Fast-forward to this summer when a friend from college very generously offered to let me stay in her apartment while I was in town doing research while she wasn't even there. That deserves a massive thank you. At which point half-baked ideas and projects are really really useful. Those fun zig-zags became a pretty sweet (if you ask me) table runner.

And I had just the right fun floral to use on the back -- with an additional red slab of one of my favorite reds from the front. The runner ended up being about 50 or 52 inches long, a tad longer than planned, but, coincidentally, just the length of her table. And the back shows off teh zig-zag quilting quite well (again, in my esteemed opinion).

I debated adding in another color for the binding, but ultimately decided that the saturated yellow looked best. I was a little under the wire finishing this before I hopped on a plane, but I've become a bit of machine-binding speed demon of late, a skill that comes in handy when you resist hand-binding and need to finish a gift as you're running out the door. Or the night before you're running out the door because 5 am is awfully early and machine-binding at that hour would be dangerous since I generally like having all my fingers, and that week I needed them to sift through papers at the archives.


I Made A Dress!

>> Sunday, September 2, 2012

I'm no longer sure whether sewing garments or photographing garments which one has sewn is more difficult. Both are tricky. The instagram/mirror option above does the job, provided no one looks too closely at the state of my mirror. (It's hidden in the closet, who needs a sparkling clean mirror in their closet?)

I finished this Washi dress over 2 weeks ago and have worn it well, let's just say a lot, since then. But I didn't post about it because I needed more pictures, which required enlisting a friend to play fashion photographer. And fashion photography, it turns out, is hard. Hard for the photographer and hard for the model. You know how even catalog models look like they're just going about their day, looking at the pretty sunset or petting a nice horse (who does that wearing a nice dress? Catalog models, that's who) or laughing at what must have been a hilarious joke. That's not easy to replicate. I look absurd doing all of those things (especially petting a horse, since the horse was invisible ).

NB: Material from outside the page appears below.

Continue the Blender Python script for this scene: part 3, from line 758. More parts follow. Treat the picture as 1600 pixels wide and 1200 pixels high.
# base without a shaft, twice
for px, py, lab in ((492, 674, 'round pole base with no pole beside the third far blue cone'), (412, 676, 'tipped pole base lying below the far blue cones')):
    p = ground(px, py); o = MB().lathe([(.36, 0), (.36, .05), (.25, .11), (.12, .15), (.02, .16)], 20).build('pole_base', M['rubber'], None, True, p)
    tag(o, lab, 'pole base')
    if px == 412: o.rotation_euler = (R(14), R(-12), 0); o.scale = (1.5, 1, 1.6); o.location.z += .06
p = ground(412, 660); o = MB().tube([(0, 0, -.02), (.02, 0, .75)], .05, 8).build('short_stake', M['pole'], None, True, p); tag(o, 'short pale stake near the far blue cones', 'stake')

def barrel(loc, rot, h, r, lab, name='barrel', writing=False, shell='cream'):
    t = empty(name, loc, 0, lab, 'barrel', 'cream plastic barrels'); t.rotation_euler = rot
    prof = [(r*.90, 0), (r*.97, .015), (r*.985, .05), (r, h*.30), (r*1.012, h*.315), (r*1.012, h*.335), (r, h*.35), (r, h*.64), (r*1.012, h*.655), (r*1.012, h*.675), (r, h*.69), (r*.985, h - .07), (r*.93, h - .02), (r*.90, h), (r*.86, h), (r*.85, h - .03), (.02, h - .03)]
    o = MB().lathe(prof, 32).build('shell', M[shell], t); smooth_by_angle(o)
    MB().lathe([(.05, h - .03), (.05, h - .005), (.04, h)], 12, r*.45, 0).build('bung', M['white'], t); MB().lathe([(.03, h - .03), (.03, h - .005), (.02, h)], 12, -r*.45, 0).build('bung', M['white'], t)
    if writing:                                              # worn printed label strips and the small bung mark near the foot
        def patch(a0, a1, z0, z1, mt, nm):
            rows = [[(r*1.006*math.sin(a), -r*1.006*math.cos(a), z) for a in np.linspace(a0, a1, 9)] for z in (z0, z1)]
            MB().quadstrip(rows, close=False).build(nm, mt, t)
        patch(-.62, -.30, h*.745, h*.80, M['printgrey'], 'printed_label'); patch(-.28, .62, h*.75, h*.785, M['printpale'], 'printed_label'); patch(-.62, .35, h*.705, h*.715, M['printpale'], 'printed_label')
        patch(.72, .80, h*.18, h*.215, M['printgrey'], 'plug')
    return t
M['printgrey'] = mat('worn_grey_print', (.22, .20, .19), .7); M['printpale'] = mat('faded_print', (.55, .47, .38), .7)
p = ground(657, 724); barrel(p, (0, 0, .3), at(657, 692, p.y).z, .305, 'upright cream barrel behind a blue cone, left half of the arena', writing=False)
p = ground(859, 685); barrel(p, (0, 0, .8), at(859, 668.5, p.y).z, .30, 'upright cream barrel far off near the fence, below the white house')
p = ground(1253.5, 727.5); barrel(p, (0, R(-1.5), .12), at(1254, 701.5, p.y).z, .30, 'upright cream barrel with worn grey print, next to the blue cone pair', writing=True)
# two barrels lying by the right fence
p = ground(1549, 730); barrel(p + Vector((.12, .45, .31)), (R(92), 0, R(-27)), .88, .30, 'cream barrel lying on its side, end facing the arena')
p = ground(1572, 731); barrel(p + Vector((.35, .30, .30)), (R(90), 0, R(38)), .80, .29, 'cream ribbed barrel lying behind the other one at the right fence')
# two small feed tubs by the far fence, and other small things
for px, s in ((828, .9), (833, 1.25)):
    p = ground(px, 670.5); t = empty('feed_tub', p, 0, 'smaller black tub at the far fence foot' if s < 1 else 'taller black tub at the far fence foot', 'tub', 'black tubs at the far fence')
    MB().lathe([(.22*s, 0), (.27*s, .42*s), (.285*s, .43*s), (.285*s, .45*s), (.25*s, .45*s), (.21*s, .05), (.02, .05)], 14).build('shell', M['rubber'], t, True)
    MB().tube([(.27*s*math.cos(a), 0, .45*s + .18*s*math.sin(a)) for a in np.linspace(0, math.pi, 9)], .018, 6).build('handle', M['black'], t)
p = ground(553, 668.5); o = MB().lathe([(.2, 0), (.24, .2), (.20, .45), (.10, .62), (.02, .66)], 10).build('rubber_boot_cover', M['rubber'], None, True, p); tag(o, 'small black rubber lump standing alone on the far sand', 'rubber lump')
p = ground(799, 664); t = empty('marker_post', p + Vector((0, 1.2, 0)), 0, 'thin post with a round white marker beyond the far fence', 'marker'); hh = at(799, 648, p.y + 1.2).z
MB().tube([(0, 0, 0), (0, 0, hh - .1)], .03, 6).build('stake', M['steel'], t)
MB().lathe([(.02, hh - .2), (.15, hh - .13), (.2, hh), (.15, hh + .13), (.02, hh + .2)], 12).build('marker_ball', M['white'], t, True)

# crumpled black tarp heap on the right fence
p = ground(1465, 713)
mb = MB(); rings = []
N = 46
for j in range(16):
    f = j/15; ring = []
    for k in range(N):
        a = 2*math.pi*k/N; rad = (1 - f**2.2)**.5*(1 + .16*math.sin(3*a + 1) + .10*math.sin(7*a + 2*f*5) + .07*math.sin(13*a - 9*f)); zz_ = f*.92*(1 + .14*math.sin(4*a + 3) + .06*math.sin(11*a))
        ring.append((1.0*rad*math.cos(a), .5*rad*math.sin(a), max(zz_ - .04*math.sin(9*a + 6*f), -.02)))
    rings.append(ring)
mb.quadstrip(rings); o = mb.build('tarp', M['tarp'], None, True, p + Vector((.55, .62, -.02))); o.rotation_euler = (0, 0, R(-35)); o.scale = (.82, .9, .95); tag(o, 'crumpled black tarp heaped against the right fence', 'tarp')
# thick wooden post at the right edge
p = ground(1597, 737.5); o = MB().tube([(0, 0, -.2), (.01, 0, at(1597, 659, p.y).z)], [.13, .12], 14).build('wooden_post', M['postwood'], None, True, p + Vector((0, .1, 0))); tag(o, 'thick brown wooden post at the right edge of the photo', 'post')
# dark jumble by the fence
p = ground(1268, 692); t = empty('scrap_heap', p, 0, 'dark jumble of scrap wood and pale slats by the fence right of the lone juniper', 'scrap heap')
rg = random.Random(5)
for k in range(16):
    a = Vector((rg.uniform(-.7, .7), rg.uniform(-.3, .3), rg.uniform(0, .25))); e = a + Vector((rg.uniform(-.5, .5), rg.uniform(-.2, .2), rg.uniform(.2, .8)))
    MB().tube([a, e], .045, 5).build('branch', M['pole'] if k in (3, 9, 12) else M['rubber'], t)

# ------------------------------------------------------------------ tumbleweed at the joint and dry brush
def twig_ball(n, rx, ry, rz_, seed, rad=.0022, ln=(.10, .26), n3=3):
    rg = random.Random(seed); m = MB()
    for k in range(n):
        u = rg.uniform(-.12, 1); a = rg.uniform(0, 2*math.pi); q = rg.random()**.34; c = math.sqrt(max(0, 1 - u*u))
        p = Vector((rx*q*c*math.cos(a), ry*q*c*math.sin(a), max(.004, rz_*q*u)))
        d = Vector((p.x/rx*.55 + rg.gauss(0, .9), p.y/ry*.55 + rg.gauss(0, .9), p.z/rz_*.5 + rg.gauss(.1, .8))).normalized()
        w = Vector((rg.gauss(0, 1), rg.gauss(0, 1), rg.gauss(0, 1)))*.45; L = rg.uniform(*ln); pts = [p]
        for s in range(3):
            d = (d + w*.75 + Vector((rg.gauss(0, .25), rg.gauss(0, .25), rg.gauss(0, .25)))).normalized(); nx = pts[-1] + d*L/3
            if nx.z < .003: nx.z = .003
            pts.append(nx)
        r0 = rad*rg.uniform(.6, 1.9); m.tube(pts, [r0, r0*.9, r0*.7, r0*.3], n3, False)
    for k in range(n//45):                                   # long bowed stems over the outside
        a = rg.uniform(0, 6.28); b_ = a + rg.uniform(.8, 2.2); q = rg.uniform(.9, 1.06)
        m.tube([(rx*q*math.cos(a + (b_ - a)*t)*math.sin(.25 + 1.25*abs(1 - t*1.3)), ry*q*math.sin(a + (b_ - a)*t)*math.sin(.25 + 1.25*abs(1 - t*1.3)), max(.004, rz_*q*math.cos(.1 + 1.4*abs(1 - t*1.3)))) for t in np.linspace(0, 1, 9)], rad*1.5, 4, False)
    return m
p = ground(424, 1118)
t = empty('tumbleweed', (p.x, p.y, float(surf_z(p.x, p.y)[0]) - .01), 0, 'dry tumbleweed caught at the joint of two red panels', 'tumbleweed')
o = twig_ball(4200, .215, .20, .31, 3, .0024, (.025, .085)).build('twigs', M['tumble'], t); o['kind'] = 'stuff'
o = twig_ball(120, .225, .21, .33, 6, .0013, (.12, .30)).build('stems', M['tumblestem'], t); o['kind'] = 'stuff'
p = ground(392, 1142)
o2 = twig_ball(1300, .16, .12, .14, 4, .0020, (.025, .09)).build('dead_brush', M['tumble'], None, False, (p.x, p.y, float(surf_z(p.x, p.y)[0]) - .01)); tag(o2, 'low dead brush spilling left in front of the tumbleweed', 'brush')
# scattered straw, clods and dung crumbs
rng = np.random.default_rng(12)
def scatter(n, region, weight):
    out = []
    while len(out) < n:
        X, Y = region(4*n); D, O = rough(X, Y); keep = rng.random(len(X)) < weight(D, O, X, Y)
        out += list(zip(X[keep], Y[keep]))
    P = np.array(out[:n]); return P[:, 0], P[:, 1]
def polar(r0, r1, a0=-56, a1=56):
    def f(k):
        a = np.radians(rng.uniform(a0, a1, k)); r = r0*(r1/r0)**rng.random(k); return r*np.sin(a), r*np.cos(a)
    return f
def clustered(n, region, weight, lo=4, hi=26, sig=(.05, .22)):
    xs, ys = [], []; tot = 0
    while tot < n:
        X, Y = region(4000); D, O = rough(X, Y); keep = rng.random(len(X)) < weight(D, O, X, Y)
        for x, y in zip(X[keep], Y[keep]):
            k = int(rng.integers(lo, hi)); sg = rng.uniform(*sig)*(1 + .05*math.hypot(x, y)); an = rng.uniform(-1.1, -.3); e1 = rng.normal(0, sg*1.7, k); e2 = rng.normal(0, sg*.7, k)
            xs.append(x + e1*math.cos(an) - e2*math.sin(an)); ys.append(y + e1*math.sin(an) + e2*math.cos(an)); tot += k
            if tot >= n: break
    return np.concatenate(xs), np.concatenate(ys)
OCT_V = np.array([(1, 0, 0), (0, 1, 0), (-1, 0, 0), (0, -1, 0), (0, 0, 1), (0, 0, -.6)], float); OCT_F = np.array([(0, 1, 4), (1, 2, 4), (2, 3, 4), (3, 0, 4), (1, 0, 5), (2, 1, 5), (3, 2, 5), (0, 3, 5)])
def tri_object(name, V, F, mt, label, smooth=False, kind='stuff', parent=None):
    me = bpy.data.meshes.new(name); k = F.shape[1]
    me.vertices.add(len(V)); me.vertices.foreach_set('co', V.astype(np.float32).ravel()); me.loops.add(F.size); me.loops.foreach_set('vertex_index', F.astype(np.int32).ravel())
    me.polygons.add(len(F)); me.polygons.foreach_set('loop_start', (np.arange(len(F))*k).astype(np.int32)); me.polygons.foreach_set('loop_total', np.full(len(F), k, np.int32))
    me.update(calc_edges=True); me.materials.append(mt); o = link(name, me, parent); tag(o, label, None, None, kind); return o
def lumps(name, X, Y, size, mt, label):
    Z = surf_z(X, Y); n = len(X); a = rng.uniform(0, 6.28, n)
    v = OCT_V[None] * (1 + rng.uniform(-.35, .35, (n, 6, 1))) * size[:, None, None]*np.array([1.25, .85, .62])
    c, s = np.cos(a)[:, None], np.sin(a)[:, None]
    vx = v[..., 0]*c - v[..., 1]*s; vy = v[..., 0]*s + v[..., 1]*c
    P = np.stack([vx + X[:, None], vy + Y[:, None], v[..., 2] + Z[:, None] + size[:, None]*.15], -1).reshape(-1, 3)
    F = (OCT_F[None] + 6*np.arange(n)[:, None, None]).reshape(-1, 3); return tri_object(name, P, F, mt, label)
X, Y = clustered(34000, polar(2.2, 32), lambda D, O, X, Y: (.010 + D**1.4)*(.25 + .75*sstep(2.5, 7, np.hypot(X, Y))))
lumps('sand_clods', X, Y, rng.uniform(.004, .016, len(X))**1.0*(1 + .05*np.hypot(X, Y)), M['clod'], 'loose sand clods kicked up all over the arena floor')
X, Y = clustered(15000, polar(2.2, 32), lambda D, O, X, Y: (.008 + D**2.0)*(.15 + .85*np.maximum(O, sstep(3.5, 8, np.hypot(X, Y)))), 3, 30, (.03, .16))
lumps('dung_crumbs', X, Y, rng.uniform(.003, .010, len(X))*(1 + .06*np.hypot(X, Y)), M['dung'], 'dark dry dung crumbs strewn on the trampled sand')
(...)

Now about this dress. First, it is awesome. And not just because I made it. I made a dress! (Got that?) It's awesome because it is super comfortable, can be worn with boots (even if it's 88 degrees during said photo shoot, the boots were key), and has pockets. Pockets. All dresses should have pockets.

Second, it's not all that hard to make. Let's be clear: I make quilts. Occasionally I make bags. I have never once sewn a garment. Wait, that's a lie. I once made a pair of "pants" for a Tempest-themed Halloween costume (I was Ariel, my friend was Caliban, we were nerds, it was great). But basically, I have never made a garment or at least one that needed to last more than one night and fit. Which this delightful dress does. I think it's an advanced-beginner or intermediate-sewer pattern, in that the sewing is not hard but requires being able to visualize how pieces fit together and know how to work with bias binding and the like. But a dedicated beginner could, I think, do it.

{The what-am-I-supposed-to-be-doing-again pose}

It's also an intermediate-esque pattern because it will fit best if you make a muslin and do a full or small-bust adjustment. I made the dress in class with Rae and Karen (best teachers ever), and all but one person needed to make some adjustments. I also added an inch below the bust to move the waist down a bit as I wanted the dress to be a more fitted (within the bounds of the pattern) to fit my figure. A few people asked if the dress will work for pear-shaped folks. My answer is yes. Depending on what measurements and ratios one follows or whether one simply looks at oneself as a line-drawing, I am either a pear-shape or an hourglass-shape, and the dress works for me. I sewed the side seams with a larger seam allowance to work toward a more contoured fit, which I think is more flattering on me, and I think I will make further adjustments to that end in the future, but it's an eminently adjustable pattern, from what my novice-pattern-making brain can understand.

{My second enlisted fashion photographer came up with the tree angle, but knows the red-car-in-background composition is not winning any prizes.}

Third, this pattern is adaptable. As soon as I finished Washi #1, I hightailed it over to Pink Castle Fabrics to buy more fabric for Washi #2, also known as Atomic Washi. I should note here that until I made these dresses, I owned all of two items made from prints. My print-clothing population has now doubled. Which is all to say, I didn't expect to buy this print but I love it, seriously. And each time I've worn this dress out, random people have stopped me to say they love it too. About the adaptability: the Atomic Washi has a round, rather than notched, neckline and is sleeveless. The second time around, I remember to reduce the length of the skirt since I had added an inch at the waist, thus making for a more normal hem.

I'm not sure what Washi #3 will look like, though I'm thinking some Chicopee leaves or paisley might work well. Maybe a contrasting facing or hem band? Options abound.